Like its predecessor, it’s very strong visually. This is a much more rural film, and it takes full advantage of the vast sweep of the Catskills, placing tiny figures in the middle of oceans of trees, under looming skies. Interiors make great use of light and shadow, and the shot composition is again thoughtful, inventive, and focused. It’s also got the same sense of evocative surrealism, though the contrast is less dramatic here because this is a more explicitly supernatural story. Regardless, it’s striking all the same, from small details in the waking world to full-on visions that remind me of nothing so much as Ken Russell at his most hallucinatory or the weirder moments in In The Earth, making use of effects work that runs the gamut from tasteful to berserk, but never cheap-looking. Again, I’ve seen movies made by big studios that don’t look this good or have such a singular vision. The acting and dialogue is still a little stiff, but it’s placed in such a vivid visual context that, like The Deeper You Dig, it’s easy to forgive. It’s working with a much bigger cast, more locations, and a broader visual palette, and its reach rarely exceeds its grasp in that respect. Like its predecessor, it does err a little on the slow and deliberate side, but strange little bits of business are peppered throughout so it doesn’t feel so much like it’s spinning its wheels. Acts are punctuated by Izzy and her mother playing music, running the gamut from gothy to playful to raging, and even though it's just them playing for each other and themselves, they get fully made up and costumed for it, which lands just strangely enough to add to what already feels off-kiler on its own. It does sometimes feel a little inert, like you know what you’re supposed to take away from a scene but it doesn’t have the impact you’d expect, but it more than comes good in the end, which builds real dread as you start to understand exactly what’s happening, the implications of things you saw earlier, landing on an absolute “oh, fuck” moment that inverts a friendly interaction from the beginning of the film in a way that’s absolutely chilling.

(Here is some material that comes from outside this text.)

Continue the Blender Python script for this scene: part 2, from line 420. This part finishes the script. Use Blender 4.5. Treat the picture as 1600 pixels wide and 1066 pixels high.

In a lot of ways it’s a film about discovery, and legacy, and the ambition of youth. This isn’t exclusively (or even usually) the realm of horror films, but here it ultimately pays off in the language of nightmares. It’s not really a folk horror film, but its take on witchcraft owes a lot to folk horror and pagan beliefs in general, and it’s central to the film’s conceit. The magic is heavily rooted in nature, all moss and berries and mushrooms and twigs and blood. It’s a earthy film, I think, a film that is comfortable with blood and death as part of the cycle of existence, one that’s almost celebratory about things that most horror films use for shock value. It’s all nature, the film says, it all comes from the earth, from the body, from life and death, It’s a cycle as inevitable as the seasons, or the relationship between wolves and sheep. Adolescence is a time of self-discovery, a time to find out who and what you really are, whether others want you to be that or not. It’s not perfect, but it’s got far, far more going for it than yet another zombie film or demonic possession film or slasher movie. It’s entirely its own thing and all the better for it.